I have to ask myself if these enterprise architecture teams understand what they are missing. The enterprise perspective is embodied in activities and deliverables that are not only enterprise-wide in scope and objectives, but also forward-looking, strategic, holistic and business-driven. Relative to solution architecture (SA), the goal of EA is to provide this enterprise perspective so that SA’s can guide the tactical, technical, siloed project-oriented activities to fit with the long term business and technical direction of the enterprise. Without the enterprise perspective, the SA’s are only guiding projects to fit within the technical best practices and emerging trends from the perspective of an individual SA or SA group. Valuable, yes, but not EA.
But there is an even greater impact to an organization of an EA without an enterprise perspective, and that impact is felt by other planning groups relying on EA to provide that long-term, holistic, business-driven, strategic view. Budgeting, portfolio management, change management, strategic planning, sourcing, and operations planning all tend to happen with an eye on the short-term and tactical. Without EA fulfilling its obligation, these plans are likely to be inconsistent, abandoned quickly, lead to waste, and ultimately, diminish confidence in the IT organization, the CIO and the IT management team.

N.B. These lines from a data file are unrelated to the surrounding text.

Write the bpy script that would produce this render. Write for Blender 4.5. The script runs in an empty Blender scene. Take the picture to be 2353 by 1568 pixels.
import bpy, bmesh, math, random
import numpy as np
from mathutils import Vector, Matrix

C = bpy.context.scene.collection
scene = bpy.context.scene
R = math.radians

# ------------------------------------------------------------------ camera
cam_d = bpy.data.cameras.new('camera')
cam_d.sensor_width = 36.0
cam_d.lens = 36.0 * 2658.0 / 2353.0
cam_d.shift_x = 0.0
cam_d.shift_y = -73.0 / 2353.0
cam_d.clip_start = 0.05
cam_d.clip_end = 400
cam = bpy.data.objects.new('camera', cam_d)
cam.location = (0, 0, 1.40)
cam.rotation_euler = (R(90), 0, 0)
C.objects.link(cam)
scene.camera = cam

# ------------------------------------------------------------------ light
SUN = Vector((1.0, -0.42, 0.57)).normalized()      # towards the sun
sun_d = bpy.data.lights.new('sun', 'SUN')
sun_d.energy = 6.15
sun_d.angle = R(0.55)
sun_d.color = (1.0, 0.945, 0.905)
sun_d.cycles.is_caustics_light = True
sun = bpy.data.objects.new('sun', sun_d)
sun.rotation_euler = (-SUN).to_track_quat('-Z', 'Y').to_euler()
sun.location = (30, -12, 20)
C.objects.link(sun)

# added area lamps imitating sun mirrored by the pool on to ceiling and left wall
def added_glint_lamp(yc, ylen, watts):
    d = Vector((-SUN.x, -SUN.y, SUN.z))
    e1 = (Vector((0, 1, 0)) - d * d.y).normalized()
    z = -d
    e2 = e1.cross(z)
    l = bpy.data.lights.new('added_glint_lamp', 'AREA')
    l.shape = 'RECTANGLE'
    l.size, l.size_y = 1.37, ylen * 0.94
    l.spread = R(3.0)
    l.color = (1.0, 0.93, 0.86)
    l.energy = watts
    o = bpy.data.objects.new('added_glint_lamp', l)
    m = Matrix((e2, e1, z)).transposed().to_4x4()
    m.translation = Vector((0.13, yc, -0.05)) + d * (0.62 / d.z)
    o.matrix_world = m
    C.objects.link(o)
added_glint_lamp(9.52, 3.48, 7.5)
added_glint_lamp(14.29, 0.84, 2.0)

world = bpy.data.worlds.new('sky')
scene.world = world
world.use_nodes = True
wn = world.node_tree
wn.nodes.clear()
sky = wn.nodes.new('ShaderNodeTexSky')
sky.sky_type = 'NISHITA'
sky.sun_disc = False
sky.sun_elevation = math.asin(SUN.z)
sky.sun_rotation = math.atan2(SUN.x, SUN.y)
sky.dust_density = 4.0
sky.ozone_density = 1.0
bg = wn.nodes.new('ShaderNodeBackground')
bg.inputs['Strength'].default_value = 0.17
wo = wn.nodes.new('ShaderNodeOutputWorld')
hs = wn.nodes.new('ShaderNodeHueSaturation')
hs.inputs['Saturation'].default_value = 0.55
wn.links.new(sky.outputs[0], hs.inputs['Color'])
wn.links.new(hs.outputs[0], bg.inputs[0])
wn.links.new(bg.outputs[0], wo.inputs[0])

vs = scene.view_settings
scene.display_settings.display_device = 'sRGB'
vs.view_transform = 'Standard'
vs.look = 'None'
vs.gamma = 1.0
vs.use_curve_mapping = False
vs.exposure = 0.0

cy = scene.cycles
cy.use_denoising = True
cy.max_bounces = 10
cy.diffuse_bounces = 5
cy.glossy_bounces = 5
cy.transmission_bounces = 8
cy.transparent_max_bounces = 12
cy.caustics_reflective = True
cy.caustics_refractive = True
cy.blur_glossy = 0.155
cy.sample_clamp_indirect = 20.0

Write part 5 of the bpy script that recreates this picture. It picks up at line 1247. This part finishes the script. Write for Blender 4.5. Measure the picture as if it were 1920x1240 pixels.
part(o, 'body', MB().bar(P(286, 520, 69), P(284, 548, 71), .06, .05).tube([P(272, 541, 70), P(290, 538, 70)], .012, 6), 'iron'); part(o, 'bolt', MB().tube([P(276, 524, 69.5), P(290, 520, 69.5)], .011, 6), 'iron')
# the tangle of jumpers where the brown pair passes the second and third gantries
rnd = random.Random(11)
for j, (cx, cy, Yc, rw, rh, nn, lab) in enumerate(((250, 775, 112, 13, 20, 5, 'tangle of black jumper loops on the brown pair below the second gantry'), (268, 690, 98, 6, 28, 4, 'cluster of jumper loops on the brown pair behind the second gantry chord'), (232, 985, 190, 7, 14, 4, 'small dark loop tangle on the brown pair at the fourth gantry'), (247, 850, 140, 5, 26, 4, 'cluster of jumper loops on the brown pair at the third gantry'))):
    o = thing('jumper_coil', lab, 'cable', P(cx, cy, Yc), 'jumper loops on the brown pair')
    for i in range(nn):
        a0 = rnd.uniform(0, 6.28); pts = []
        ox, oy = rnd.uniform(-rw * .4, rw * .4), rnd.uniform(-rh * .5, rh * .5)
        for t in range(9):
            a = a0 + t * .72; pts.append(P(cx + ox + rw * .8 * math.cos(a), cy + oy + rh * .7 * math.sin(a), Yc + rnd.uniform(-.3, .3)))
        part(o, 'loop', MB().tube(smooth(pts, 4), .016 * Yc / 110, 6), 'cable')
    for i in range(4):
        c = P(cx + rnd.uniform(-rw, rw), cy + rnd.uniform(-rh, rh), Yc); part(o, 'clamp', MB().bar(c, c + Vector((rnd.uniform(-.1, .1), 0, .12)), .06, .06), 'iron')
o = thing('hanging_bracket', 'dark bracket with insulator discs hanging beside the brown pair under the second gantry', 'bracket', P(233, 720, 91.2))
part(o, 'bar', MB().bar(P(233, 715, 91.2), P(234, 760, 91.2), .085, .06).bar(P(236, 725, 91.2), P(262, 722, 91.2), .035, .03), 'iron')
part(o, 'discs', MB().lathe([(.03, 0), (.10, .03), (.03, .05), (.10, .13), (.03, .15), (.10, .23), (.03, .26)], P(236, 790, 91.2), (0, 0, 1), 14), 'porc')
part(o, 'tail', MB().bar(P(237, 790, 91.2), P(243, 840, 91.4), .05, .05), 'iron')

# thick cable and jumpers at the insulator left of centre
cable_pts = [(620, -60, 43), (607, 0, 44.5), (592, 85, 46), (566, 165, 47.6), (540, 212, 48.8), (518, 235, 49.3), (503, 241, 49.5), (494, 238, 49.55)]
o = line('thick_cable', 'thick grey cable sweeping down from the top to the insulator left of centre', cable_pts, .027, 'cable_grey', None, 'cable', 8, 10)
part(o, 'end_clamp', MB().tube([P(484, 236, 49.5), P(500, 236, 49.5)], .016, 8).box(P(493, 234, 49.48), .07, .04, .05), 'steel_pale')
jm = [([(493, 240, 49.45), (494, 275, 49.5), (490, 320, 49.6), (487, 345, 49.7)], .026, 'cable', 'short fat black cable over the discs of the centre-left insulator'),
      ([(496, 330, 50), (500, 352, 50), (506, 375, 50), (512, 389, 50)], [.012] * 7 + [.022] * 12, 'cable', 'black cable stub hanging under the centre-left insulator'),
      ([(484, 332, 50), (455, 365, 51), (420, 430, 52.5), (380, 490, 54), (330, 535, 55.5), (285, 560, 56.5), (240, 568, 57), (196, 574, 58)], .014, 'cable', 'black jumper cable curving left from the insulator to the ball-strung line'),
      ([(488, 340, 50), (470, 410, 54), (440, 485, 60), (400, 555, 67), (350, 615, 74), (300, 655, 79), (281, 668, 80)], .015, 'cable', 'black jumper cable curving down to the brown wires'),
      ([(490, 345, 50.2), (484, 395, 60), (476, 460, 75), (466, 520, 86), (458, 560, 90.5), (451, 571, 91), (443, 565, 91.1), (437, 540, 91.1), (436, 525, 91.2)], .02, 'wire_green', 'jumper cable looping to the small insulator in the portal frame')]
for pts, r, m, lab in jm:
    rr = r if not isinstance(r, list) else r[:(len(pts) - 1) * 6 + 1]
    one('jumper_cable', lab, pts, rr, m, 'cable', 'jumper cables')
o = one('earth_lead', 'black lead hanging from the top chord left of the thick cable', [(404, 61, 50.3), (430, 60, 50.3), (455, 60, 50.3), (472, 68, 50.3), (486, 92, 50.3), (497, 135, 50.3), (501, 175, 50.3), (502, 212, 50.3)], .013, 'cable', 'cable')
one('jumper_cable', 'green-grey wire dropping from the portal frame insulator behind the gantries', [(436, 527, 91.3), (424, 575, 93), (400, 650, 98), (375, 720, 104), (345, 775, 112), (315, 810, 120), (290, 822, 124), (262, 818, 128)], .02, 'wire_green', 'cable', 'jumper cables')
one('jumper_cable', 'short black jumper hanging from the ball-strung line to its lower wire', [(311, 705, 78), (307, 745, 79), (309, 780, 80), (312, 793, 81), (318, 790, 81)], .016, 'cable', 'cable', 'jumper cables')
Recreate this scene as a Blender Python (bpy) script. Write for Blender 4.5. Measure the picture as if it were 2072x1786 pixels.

The excuse that many EA groups are using is that there is a focus on the short term because of the economy, resource shortage or lack of business strategy from the enterprise leadership. This excuse might hold weight for organizations just getting started with EA in the last 2-3 years, but what about the EA teams that have been operating for 5 years or more and NEVER developed the EA perspective. Simply put, it is usually a lack of leadership and understanding of what is needed to create the enterprise perspective. We counsel organizations to do the work to create a baseline of the enterprise perspective and use that to help leadership understand what the enterprise perspective is and how they can use it. Good leaders will make use of it, and understand that now is the time to be looking forward.